DATA PROVIDED:
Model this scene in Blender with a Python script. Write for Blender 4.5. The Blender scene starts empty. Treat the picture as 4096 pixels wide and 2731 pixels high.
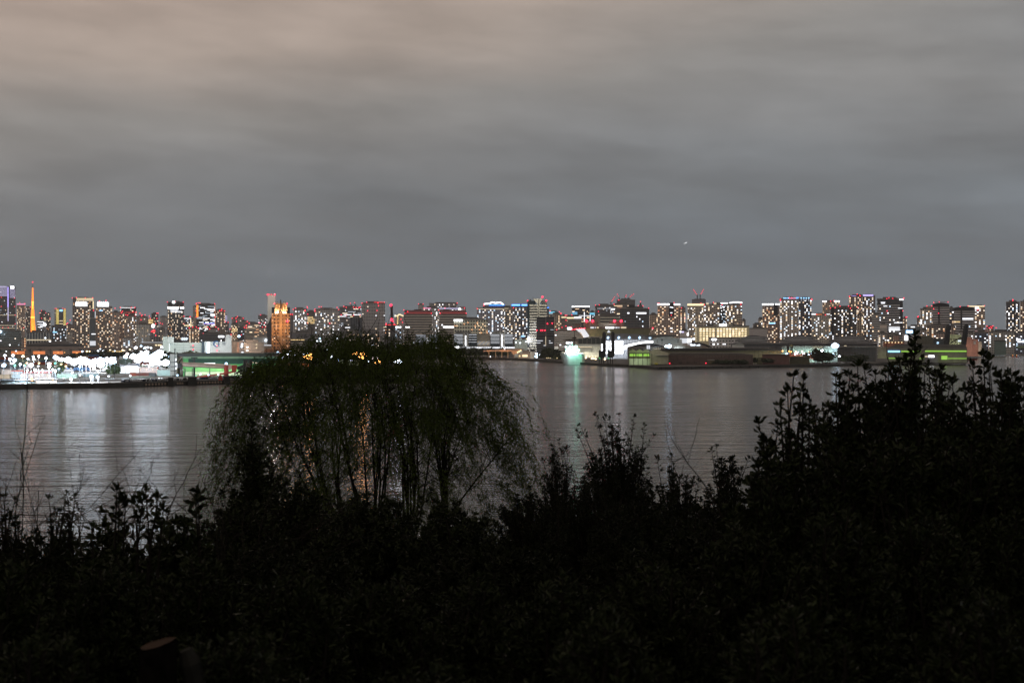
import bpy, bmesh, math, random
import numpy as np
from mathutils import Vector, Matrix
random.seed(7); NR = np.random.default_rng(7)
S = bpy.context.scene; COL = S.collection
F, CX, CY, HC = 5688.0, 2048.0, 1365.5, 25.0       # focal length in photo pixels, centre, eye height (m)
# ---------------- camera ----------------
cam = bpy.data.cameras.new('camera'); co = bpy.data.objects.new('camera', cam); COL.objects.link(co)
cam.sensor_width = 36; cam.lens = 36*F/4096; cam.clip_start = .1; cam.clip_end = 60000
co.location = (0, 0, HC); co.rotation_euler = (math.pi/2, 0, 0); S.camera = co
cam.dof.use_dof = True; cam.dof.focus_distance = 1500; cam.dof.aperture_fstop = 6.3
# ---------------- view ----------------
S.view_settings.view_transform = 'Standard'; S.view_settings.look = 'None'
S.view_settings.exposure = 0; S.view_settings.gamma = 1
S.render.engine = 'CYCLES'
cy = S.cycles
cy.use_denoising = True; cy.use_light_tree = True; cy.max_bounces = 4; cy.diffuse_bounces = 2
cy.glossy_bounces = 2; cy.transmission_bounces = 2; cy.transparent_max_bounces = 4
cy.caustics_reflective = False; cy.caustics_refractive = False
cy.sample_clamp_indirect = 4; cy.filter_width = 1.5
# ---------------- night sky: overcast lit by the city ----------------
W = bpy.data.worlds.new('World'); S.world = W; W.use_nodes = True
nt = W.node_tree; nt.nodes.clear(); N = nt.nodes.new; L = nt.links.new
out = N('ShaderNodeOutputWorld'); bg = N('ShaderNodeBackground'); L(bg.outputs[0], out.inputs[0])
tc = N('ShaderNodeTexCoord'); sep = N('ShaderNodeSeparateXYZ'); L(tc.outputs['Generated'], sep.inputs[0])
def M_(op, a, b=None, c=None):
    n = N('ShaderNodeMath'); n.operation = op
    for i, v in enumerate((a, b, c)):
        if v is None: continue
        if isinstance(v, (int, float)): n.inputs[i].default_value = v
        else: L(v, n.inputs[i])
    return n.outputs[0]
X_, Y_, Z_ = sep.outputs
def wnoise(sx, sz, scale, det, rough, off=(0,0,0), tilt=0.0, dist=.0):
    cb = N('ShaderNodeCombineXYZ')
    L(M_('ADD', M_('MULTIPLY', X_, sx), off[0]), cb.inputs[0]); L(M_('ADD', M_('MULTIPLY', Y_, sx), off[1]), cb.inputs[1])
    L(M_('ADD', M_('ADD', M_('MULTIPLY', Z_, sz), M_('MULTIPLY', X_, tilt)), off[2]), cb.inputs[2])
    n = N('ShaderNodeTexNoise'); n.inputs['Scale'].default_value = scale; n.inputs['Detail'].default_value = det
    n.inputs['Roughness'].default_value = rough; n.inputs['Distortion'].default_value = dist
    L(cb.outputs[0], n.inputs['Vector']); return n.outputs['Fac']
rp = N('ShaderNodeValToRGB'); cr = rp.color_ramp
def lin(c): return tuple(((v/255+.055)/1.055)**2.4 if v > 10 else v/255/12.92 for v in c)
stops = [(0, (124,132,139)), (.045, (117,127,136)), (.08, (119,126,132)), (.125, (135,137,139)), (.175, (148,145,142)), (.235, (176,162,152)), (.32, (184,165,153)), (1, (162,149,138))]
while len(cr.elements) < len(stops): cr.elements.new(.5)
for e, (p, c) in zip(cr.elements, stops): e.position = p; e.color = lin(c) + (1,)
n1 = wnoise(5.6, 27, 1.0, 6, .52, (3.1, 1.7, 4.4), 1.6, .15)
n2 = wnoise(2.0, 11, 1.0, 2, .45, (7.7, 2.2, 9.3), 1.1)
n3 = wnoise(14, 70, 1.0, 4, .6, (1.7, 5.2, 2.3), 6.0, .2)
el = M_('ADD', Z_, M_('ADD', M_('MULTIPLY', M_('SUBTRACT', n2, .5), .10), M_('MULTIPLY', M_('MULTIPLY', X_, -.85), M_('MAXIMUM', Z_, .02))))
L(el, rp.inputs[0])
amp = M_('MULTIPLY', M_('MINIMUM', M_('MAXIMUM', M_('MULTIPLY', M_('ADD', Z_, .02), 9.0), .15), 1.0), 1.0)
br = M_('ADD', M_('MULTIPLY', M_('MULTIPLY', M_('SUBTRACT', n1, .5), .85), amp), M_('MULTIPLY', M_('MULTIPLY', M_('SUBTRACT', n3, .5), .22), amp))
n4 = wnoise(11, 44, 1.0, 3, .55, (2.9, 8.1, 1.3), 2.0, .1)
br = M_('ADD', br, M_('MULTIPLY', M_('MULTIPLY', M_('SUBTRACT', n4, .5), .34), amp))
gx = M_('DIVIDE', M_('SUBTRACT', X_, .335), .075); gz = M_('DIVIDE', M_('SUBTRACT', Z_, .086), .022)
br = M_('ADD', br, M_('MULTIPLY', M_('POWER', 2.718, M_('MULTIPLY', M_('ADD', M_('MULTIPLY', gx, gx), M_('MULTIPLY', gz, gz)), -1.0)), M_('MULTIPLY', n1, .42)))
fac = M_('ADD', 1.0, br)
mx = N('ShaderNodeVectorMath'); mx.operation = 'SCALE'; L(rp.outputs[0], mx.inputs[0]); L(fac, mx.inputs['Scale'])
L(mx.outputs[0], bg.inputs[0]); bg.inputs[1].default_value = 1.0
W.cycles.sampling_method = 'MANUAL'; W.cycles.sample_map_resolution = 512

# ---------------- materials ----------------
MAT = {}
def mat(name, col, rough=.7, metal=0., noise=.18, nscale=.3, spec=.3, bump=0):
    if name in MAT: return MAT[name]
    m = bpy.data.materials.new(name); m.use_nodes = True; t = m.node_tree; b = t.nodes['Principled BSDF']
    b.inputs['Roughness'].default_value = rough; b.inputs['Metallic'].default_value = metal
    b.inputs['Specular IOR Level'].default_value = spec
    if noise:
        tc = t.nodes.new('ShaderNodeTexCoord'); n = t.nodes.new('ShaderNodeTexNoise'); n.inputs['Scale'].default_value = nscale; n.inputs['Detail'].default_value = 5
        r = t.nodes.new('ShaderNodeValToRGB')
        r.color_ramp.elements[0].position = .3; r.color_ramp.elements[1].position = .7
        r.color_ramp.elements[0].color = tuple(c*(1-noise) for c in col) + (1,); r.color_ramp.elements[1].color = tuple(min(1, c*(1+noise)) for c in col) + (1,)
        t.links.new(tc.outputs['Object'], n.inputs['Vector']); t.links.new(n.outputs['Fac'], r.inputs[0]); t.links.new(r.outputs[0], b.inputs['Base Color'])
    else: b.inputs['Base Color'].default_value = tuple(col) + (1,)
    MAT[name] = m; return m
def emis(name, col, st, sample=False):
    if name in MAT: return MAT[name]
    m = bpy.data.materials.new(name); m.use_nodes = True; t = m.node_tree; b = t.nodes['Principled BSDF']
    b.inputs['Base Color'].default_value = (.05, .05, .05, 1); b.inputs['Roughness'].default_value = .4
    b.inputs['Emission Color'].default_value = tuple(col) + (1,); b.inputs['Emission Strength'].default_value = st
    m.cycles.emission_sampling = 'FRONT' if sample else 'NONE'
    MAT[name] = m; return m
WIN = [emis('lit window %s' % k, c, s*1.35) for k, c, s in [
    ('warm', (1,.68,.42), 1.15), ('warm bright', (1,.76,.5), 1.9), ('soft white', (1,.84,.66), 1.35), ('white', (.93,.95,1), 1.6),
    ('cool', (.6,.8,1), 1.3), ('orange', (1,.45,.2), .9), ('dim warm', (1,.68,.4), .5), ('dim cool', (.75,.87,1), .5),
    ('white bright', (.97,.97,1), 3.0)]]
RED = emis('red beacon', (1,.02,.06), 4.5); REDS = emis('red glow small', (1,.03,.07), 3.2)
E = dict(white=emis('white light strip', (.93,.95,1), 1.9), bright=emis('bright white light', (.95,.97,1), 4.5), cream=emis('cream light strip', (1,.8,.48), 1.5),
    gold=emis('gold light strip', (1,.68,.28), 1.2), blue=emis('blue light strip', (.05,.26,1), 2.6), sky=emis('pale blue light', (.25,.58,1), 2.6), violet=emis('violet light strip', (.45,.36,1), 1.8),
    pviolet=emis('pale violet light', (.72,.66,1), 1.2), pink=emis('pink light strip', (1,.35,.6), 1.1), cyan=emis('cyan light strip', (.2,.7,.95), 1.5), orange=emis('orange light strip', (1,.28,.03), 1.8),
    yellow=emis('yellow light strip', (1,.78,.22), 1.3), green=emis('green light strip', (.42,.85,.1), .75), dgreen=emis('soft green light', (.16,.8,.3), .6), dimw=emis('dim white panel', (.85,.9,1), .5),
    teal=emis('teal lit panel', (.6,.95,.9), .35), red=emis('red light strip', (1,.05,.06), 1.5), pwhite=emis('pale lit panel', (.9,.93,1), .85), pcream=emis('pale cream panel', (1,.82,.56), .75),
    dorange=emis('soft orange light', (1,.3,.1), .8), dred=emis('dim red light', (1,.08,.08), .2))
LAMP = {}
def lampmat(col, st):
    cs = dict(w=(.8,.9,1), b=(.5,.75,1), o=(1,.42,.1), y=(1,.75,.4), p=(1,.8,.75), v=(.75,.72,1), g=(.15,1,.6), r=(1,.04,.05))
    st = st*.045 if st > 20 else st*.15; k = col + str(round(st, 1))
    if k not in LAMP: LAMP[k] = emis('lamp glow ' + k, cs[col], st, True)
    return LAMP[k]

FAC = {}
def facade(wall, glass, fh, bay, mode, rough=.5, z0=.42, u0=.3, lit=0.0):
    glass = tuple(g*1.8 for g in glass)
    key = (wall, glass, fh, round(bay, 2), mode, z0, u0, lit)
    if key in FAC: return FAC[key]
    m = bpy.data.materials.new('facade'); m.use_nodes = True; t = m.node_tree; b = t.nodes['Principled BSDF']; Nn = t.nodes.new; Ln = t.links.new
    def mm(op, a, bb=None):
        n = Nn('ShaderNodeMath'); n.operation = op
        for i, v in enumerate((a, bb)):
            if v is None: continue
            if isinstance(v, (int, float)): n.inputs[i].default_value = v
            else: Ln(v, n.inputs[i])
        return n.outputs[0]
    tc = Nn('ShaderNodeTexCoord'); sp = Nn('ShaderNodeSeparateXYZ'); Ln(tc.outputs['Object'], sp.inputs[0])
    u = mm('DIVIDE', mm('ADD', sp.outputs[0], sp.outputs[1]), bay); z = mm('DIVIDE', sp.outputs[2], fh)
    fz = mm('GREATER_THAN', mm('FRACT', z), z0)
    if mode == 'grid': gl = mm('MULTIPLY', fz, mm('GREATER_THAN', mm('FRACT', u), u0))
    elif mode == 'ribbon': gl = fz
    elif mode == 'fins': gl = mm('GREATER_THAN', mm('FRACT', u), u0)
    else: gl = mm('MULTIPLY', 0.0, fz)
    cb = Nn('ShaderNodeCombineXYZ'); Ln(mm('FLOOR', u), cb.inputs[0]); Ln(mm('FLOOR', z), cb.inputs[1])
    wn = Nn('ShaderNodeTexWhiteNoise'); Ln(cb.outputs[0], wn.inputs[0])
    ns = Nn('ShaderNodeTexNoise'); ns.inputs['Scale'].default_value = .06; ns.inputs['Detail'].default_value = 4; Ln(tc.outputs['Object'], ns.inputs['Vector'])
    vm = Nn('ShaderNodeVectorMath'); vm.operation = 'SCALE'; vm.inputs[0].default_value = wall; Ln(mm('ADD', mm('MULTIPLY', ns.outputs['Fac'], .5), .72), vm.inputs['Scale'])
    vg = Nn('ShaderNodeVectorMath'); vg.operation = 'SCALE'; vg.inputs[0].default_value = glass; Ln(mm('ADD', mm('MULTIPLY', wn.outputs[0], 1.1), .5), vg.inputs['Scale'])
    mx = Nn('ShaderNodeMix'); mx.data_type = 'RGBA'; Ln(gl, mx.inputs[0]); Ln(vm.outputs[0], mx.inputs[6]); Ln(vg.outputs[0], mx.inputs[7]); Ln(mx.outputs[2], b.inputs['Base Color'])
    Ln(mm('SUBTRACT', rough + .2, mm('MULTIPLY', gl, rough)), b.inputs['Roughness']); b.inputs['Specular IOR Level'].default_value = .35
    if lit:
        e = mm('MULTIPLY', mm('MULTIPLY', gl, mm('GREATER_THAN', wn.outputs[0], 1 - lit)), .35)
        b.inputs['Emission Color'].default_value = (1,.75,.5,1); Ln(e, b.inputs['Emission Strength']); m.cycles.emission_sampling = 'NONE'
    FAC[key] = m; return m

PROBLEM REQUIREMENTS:
Take each line containing the string "scene" and copy it out.

SOLUTION TO THE EXERCISE:
Model this scene in Blender with a Python script. Write for Blender 4.5. The Blender scene starts empty. Treat the picture as 4096 pixels wide and 2731 pixels high.
S = bpy.context.scene; COL = S.collection